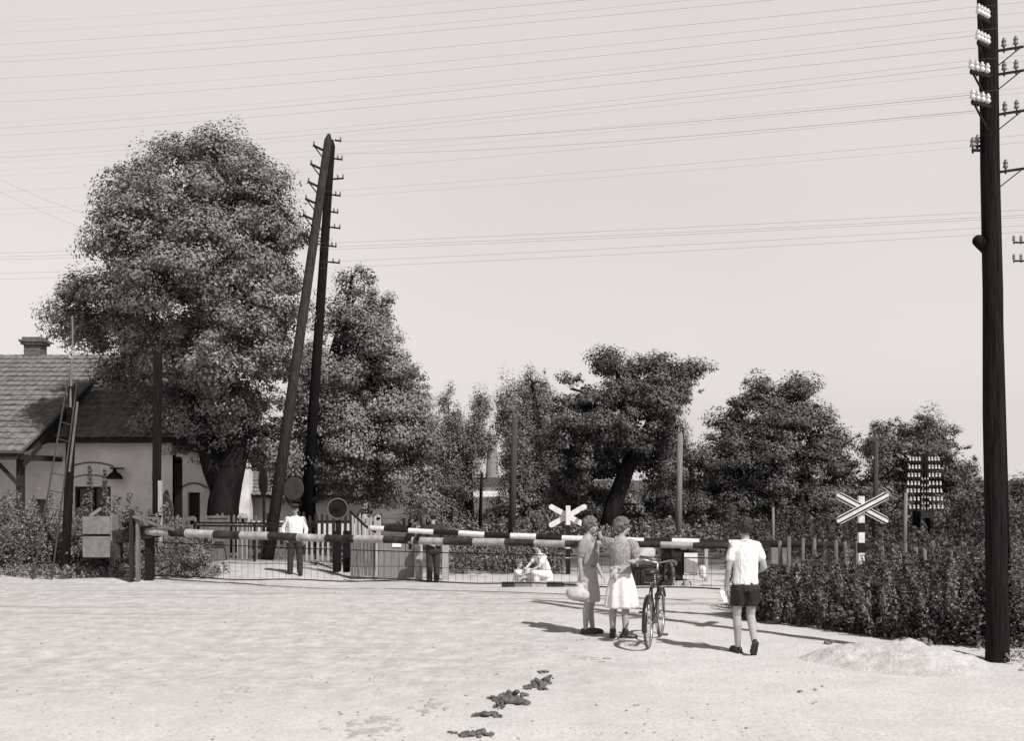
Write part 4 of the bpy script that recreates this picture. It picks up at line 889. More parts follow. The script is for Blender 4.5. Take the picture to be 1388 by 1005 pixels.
# row of rough stakes along the thicket
row = thing('stake_fence', (X(1105, 23.5), 23.5, .1), 'row of rough pale stakes with a dark rail rising from the weeds behind the thicket', 'fence')
for px, pt, pw in ((1058, 735, 6), (1069, 729, 6), (1088, 731, 5), (1103, 731, 6), (1118, 733, 6), (1133, 734, 6), (1147, 736, 5.5), (1159, 736, 5), (1196, 742, 5), (1212, 741, 6), (1227, 738, 6), (1241, 744, 6), (1254, 745, 6), (1271, 746, 7), (1289, 748, 6), (1305, 754, 5), (1322, 757, 5), (1379, 757, 5)):
    d = 22.6 + random.uniform(-.5, .5); x = X(px, d); k = d / FP; g = Geo(); l = random.uniform(-.03, .03)
    g.tube([(x - l, d, -.2), (x, d, .5), (x + l, d, Z(pt, d)), (x + l, d, Z(pt, d) + .02)], [pw * k * .5, pw * k * .5, pw * k * .46, pw * k * .3], 8); part('stake', g, M_wood, row, smooth=True)
g = Geo(); g.tube([(X(1045, 23.4), 23.4, Z(738, 23.4)), (X(1200, 23.4), 23.4, Z(741, 23.4)), (X(1330, 23.4), 23.4, Z(752, 23.4))], .075, 10); part('rail', g, M_woodd, row, smooth=True)
# ------------------------------------------------------------------ people
def rotz(a): return Matrix.Rotation(a, 3, 'Z')
def head(g, c, yaw=0.0, nod=0.0, s=1.0, hairless=True):
    """skull, jaw, nose and ears round the head centre c, facing +y turned by yaw (to the left when positive)"""
    R = rotz(yaw) @ Matrix.Rotation(-nod, 3, 'X'); c = V(c)
    q = lambda x, y, z: c + R @ (V((x, y, z)) * s)
    g.ell(q(0, -.012, .022), (.073 * s, .092 * s, .088 * s), R, 16, 12)
    g.ell(q(0, .030, -.045), (.056 * s, .062 * s, .066 * s), R, 14, 10)
    g.ell(q(0, .062, -.088), (.026 * s, .024 * s, .020 * s), R, 10, 8)
    g.cap(q(0, .086, .012), .009 * s, q(0, .108, -.026), .014 * s, 8)
    g.ell(q(0, .086, .030), (.050 * s, .016 * s, .012 * s), R, 10, 6)
    for sx in (-1, 1):
        g.ell(q(sx * .076, -.008, -.012), (.010 * s, .020 * s, .032 * s), R, 8, 8); g.ell(q(sx * .040, .070, -.028), (.022 * s, .020 * s, .018 * s), R, 8, 6)
    g.ell(q(0, .090, -.055), (.024 * s, .012 * s, .010 * s), R, 8, 6)
    return q, R
def face(parent, q, R, s=1.0):
    for sx in (-1, 1):
        g = Geo(); g.ell(q(sx * .032, .086, .010), (.013 * s, .007 * s, .007 * s), R, 8, 6); part('eye', g, M_black, parent, smooth=True)
    g = Geo()
    for sx in (-1, 1): g.ell(q(sx * .033, .093, .030), (.020 * s, .006 * s, .004 * s), R, 8, 6)
    part('eyebrow', g, M_hairl, parent, smooth=True)
    g = Geo(); g.ell(q(0, .101, -.056), (.023 * s, .006 * s, .006 * s), R, 10, 6); part('mouth', g, mat('lips', .14, .5, .1, 9), parent, smooth=True)
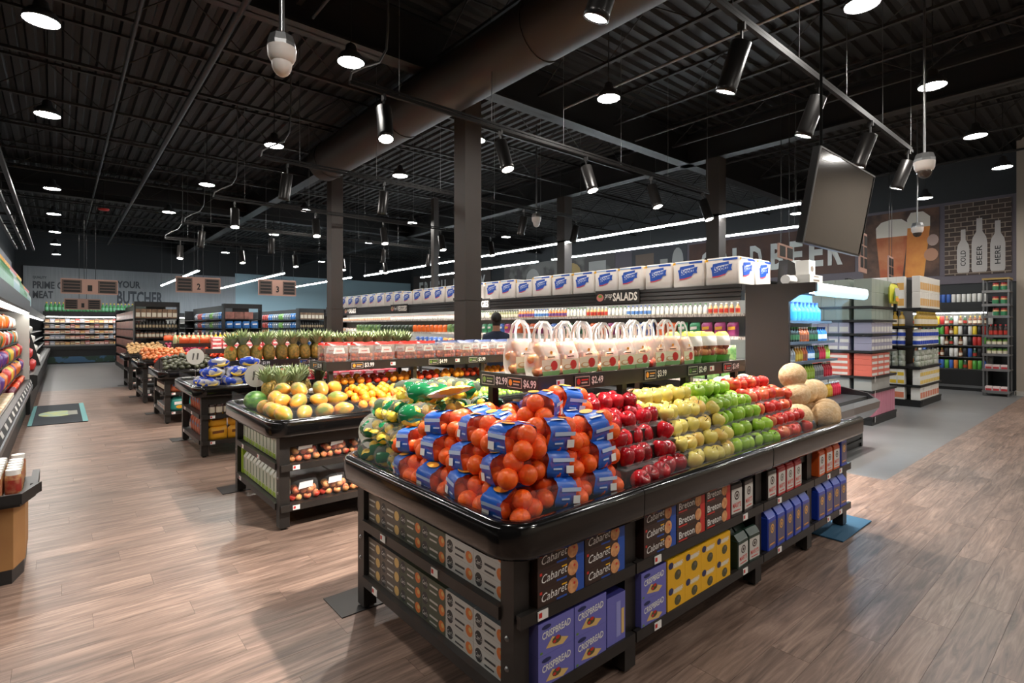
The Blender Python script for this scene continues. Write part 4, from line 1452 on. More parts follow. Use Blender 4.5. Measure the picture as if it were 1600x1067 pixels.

════════════════════

_SHORT PROBLEM:_
Return every line of the records exactly as given, pictures excluded.

_RESULT OF THE TASK:_
Write part 4 of the bpy script that recreates this picture. It picks up at line 889. More parts follow. The script is for Blender 4.5. Take the picture to be 1388 by 1005 pixels.
# row of rough stakes along the thicket
row = thing('stake_fence', (X(1105, 23.5), 23.5, .1), 'row of rough pale stakes with a dark rail rising from the weeds behind the thicket', 'fence')
for px, pt, pw in ((1058, 735, 6), (1069, 729, 6), (1088, 731, 5), (1103, 731, 6), (1118, 733, 6), (1133, 734, 6), (1147, 736, 5.5), (1159, 736, 5), (1196, 742, 5), (1212, 741, 6), (1227, 738, 6), (1241, 744, 6), (1254, 745, 6), (1271, 746, 7), (1289, 748, 6), (1305, 754, 5), (1322, 757, 5), (1379, 757, 5)):
    d = 22.6 + random.uniform(-.5, .5); x = X(px, d); k = d / FP; g = Geo(); l = random.uniform(-.03, .03)
    g.tube([(x - l, d, -.2), (x, d, .5), (x + l, d, Z(pt, d)), (x + l, d, Z(pt, d) + .02)], [pw * k * .5, pw * k * .5, pw * k * .46, pw * k * .3], 8); part('stake', g, M_wood, row, smooth=True)
g = Geo(); g.tube([(X(1045, 23.4), 23.4, Z(738, 23.4)), (X(1200, 23.4), 23.4, Z(741, 23.4)), (X(1330, 23.4), 23.4, Z(752, 23.4))], .075, 10); part('rail', g, M_woodd, row, smooth=True)
# ------------------------------------------------------------------ people
def rotz(a): return Matrix.Rotation(a, 3, 'Z')
def head(g, c, yaw=0.0, nod=0.0, s=1.0, hairless=True):
    """skull, jaw, nose and ears round the head centre c, facing +y turned by yaw (to the left when positive)"""
    R = rotz(yaw) @ Matrix.Rotation(-nod, 3, 'X'); c = V(c)
    q = lambda x, y, z: c + R @ (V((x, y, z)) * s)
    g.ell(q(0, -.012, .022), (.073 * s, .092 * s, .088 * s), R, 16, 12)
    g.ell(q(0, .030, -.045), (.056 * s, .062 * s, .066 * s), R, 14, 10)
    g.ell(q(0, .062, -.088), (.026 * s, .024 * s, .020 * s), R, 10, 8)
    g.cap(q(0, .086, .012), .009 * s, q(0, .108, -.026), .014 * s, 8)
    g.ell(q(0, .086, .030), (.050 * s, .016 * s, .012 * s), R, 10, 6)
    for sx in (-1, 1):
        g.ell(q(sx * .076, -.008, -.012), (.010 * s, .020 * s, .032 * s), R, 8, 8); g.ell(q(sx * .040, .070, -.028), (.022 * s, .020 * s, .018 * s), R, 8, 6)
    g.ell(q(0, .090, -.055), (.024 * s, .012 * s, .010 * s), R, 8, 6)
    return q, R
def face(parent, q, R, s=1.0):
    for sx in (-1, 1):
        g = Geo(); g.ell(q(sx * .032, .086, .010), (.013 * s, .007 * s, .007 * s), R, 8, 6); part('eye', g, M_black, parent, smooth=True)
    g = Geo()
    for sx in (-1, 1): g.ell(q(sx * .033, .093, .030), (.020 * s, .006 * s, .004 * s), R, 8, 6)
    part('eyebrow', g, M_hairl, parent, smooth=True)
    g = Geo(); g.ell(q(0, .101, -.056), (.023 * s, .006 * s, .006 * s), R, 10, 6); part('mouth', g, mat('lips', .14, .5, .1, 9), parent, smooth=True)
The Blender Python script for this scene continues. Write part 4, from line 1452 on. More parts follow. Use Blender 4.5. Measure the picture as if it were 1600x1067 pixels.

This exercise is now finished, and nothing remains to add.